Fried chicken? Yep, Chloe love the Colonel. After watching her devour a piece of fried chicken like a mountain lion, I began to wonder if I could teach her how to sit on command with a little operant conditioning. At first, the idea seemed ludicrous given our cat’s air of self-importance, but over the course of a week I began to see some evidence of progress. A week later, fried chicken in hand, my authoritative “SIT!” resulted in our cat promptly plopping down like a boss. No one could believe it, but there it was, a performing circus cat right in our kitchen.
My next cat trick really had more to do with trust than a trick. It involved a cat’s desire to nap about 23 hours a day, so that when I found her in deep REM’s I quietly slid both my hands under her little tummy and air lifted her to another location. It was kind of like time travel only in our house. Chloe just yawned, looked around once to get her bearings, and accepted the fire mantel as the natural place to resume sleeping.
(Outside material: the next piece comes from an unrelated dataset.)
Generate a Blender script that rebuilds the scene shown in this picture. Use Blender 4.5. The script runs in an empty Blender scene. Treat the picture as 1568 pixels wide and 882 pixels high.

After suffering through commands to sit and random relocation, I gave our Chloe a bit of down time by setting her up with a YouTube movie of birds coming and going at a bird feeder. Movement, as it turns out, is a primordial aphrodisiac to a feline, so it wasn’t long before Chloe was addicted to the iPod and regularly assuming an attack pose in front of her favorite bird video, ready to pounce. Like all good parents, we had to limit little Chloe’s TV time, so we put a cap on everything but starlings and pigeons. Her response went from quiet maiows to outright howls, but I just told her to sit, and that took care of it.
If Spring ever gets here, they’ll be a day when my trowel will be working through the soil and my flats of zinnias will be spread out under the maple, waiting for their new home. Something will come over me, a ray of sun or maybe the sight of geese flying up to the nearby park, but it might be the silent nudge, a swooshing tail of a cat adopting me as family.